ボクシングWBC世界ヘビー級王者タイソン・フューリー(33=英国)が前王者で同級1位のデオンテイ・ワイルダー(35=米国)の「不正行為」発言に激怒した。9日(日本時間10日)、米ネバダ州ラスベガスのT-モバイルアリーナでワイルダーとの3度目対決による初防衛戦を控え、6日(同7日)に同地で両者そろって会見。両者のピリピリムードを受け、トップランク社ボブ・アラムCEOの判断で、両者が並んだ撮影、フェースオフ(にらみ合い)もなかった。

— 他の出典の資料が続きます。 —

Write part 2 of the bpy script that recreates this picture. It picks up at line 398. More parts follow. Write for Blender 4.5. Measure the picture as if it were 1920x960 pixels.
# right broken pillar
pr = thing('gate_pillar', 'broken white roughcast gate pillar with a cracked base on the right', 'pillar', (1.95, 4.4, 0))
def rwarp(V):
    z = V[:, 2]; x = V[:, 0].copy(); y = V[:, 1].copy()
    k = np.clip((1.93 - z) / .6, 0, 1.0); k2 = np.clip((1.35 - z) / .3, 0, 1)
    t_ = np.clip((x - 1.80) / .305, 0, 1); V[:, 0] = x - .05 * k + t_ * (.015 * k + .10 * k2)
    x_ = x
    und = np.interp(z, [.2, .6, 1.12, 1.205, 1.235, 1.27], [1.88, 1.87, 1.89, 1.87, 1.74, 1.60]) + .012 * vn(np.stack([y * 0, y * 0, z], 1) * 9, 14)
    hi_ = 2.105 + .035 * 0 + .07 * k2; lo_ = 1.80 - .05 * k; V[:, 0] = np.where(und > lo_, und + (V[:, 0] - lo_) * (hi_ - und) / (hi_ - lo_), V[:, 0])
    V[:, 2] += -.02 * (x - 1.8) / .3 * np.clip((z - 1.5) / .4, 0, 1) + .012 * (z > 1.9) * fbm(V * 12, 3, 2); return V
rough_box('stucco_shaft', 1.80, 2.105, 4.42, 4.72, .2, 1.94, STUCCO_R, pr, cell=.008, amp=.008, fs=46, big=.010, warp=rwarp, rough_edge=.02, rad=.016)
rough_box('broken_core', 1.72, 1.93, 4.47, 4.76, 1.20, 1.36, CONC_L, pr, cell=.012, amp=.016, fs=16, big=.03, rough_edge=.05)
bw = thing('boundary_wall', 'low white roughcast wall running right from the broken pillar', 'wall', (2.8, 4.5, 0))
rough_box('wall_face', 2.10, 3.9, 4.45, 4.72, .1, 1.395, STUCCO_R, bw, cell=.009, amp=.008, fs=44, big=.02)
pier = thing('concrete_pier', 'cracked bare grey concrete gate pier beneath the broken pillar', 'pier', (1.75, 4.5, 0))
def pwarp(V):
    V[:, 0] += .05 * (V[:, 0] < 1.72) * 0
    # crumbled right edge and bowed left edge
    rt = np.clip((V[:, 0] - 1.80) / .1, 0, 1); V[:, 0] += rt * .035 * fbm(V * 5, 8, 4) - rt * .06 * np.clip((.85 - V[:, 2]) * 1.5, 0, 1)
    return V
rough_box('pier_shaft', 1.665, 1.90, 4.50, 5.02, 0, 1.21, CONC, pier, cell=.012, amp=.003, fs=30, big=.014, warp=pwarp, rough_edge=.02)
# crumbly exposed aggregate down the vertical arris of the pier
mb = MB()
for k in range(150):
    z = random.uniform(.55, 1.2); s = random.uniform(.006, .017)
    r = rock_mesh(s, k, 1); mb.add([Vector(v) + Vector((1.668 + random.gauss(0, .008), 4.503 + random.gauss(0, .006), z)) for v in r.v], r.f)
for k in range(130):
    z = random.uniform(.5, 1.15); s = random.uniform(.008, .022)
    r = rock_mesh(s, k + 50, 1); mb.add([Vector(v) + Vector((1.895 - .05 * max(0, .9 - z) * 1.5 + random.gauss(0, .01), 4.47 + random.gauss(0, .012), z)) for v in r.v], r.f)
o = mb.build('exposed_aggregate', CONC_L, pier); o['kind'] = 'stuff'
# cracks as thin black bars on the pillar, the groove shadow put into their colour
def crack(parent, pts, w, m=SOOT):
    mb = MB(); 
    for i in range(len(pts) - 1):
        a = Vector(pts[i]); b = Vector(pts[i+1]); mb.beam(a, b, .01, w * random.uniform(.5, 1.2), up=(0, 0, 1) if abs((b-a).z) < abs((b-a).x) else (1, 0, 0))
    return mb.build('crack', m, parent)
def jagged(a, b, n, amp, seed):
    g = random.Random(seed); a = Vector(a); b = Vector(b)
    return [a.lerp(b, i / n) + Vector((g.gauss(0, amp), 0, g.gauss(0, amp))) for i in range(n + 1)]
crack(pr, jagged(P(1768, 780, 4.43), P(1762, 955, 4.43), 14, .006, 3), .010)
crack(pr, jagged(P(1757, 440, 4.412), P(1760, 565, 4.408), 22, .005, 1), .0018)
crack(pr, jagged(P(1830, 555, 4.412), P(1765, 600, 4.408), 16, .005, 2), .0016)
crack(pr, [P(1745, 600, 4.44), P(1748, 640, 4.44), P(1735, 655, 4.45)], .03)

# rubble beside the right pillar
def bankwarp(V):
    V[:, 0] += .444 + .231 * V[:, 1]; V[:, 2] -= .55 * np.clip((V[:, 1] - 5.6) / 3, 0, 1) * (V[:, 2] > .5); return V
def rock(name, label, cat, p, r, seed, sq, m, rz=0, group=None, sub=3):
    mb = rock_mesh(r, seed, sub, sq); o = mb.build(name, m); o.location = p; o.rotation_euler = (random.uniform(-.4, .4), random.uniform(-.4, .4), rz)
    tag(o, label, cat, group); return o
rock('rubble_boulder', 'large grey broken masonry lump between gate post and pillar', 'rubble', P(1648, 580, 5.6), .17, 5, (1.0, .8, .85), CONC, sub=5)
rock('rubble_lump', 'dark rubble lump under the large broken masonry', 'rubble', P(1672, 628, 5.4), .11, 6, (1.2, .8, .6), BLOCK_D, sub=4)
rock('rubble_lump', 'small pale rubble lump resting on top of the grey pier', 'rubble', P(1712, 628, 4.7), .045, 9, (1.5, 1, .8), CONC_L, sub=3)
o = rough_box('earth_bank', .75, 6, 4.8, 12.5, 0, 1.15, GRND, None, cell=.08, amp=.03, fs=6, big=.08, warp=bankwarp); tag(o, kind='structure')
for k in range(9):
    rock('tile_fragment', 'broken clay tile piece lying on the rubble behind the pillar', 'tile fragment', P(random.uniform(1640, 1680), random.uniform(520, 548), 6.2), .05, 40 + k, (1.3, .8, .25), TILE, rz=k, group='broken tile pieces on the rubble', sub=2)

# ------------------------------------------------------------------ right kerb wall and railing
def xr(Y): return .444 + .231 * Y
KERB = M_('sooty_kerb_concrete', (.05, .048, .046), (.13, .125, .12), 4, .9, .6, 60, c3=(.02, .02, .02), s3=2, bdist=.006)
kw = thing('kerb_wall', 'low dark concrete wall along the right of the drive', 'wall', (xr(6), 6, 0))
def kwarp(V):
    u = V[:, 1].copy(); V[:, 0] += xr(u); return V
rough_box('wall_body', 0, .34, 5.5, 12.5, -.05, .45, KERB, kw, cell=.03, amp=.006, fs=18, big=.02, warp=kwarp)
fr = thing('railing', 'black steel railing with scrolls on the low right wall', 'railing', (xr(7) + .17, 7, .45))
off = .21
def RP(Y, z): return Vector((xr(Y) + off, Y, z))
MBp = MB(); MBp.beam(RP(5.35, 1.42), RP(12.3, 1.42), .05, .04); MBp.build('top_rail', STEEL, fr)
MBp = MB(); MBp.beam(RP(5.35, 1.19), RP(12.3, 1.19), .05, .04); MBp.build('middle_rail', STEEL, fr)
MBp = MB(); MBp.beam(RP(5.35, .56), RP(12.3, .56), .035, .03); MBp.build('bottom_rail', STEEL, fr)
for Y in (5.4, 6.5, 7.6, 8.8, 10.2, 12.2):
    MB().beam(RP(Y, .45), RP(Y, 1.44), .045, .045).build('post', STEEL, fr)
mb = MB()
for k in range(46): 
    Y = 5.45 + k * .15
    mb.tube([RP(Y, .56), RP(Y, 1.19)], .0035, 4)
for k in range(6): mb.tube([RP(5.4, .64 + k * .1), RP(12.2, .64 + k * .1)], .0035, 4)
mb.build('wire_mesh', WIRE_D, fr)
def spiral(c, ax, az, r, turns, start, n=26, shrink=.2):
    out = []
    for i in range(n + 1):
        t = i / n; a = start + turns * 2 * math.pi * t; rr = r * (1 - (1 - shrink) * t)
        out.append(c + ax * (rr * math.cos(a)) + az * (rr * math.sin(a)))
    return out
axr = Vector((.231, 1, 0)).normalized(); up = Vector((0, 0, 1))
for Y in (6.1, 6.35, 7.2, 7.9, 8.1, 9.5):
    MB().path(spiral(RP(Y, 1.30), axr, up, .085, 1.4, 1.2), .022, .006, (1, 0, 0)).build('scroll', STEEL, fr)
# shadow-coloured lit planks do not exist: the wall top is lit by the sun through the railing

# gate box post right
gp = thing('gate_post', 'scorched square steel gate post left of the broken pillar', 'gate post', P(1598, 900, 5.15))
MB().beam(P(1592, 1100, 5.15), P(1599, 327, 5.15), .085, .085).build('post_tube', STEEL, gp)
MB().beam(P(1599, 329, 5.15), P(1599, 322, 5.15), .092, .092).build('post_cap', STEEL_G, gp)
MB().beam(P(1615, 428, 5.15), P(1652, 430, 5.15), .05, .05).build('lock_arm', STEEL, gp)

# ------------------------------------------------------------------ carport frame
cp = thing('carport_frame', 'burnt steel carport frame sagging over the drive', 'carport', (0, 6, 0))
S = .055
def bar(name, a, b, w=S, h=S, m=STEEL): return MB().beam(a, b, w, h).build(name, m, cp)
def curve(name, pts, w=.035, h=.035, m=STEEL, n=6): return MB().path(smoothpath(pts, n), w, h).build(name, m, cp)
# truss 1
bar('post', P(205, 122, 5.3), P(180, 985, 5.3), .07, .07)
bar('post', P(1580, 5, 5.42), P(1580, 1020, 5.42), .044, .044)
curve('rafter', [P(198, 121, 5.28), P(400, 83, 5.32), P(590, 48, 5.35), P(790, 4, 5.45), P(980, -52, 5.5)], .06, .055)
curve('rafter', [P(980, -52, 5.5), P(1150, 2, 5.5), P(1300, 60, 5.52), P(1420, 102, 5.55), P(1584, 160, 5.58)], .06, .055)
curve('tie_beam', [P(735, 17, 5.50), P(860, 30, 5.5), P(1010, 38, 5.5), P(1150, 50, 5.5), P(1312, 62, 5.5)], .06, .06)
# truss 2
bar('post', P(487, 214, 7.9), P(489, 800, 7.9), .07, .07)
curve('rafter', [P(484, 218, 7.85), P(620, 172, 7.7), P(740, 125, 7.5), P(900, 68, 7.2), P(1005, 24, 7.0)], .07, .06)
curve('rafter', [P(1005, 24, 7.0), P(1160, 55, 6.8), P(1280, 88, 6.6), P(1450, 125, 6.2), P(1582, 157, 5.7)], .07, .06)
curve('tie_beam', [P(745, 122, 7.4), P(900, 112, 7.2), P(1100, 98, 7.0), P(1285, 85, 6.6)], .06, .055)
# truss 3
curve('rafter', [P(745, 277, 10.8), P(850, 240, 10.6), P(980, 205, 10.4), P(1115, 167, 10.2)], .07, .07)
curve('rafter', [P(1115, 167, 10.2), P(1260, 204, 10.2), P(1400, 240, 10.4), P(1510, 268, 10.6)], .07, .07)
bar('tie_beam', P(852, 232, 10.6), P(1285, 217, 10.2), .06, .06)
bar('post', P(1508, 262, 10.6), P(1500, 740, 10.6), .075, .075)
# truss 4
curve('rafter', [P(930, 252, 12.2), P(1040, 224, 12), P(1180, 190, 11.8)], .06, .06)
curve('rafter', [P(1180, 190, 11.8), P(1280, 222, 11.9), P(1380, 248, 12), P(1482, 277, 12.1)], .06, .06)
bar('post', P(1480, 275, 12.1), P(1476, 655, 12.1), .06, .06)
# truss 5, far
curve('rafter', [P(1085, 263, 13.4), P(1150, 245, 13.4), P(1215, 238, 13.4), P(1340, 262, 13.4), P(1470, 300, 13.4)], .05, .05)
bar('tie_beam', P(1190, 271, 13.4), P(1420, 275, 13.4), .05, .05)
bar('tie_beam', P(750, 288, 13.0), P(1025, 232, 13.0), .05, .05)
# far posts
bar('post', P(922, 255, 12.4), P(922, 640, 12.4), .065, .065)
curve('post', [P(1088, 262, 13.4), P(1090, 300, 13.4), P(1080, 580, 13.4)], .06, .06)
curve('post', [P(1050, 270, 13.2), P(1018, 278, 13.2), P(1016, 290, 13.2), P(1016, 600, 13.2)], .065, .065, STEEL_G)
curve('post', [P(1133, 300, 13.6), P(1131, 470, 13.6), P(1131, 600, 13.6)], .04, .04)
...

司会者を挟み、両者には座席が用意された。ヘッドホンを装着し、スマホを手に着席したワイルダーとは対照的に、WBCロゴでデザインされたスーツを着用したフューリーは着席を拒否。立ったままで司会者の質問に応じた。20年2月にフューリーに7回TKO負けした敗因についてワイルダーから「フューリーがグローブを細工する不正をした」などと主張してきたことに対し、我慢ができなかった。

フューリーは「お前は否定された。KOされている。ボクシングからの引退に同意するだろう。もうレガシーは少ししかない。お前の言い訳さえ破壊されている。弱い男だよ」と厳しい口調で見下した。さらに「ワイルダーは私が不正をしたために2回目の戦いに勝っただけと言ったが、彼はチーム全体を変え、これにまでないほど激しいトレーニングをした。私が不正行為で勝ったのなら、すべて変える意味は何だったのか。この戦いの後、ボクシングキャリアの早い時期で働いていたファーストフードチェーンに戻るだろう」と挑発した。

過去2度のワイルダー戦は18年12月の引き分け、20年2月の7回TKO勝ちで1勝1分け。負けたことのない相手となるが、ワイルダー陣営は担当トレーナーを変更。マーク・ブリーランド氏を解任し、元対戦相手でもあるマリク・スコット氏を招聘(しょうへい)している。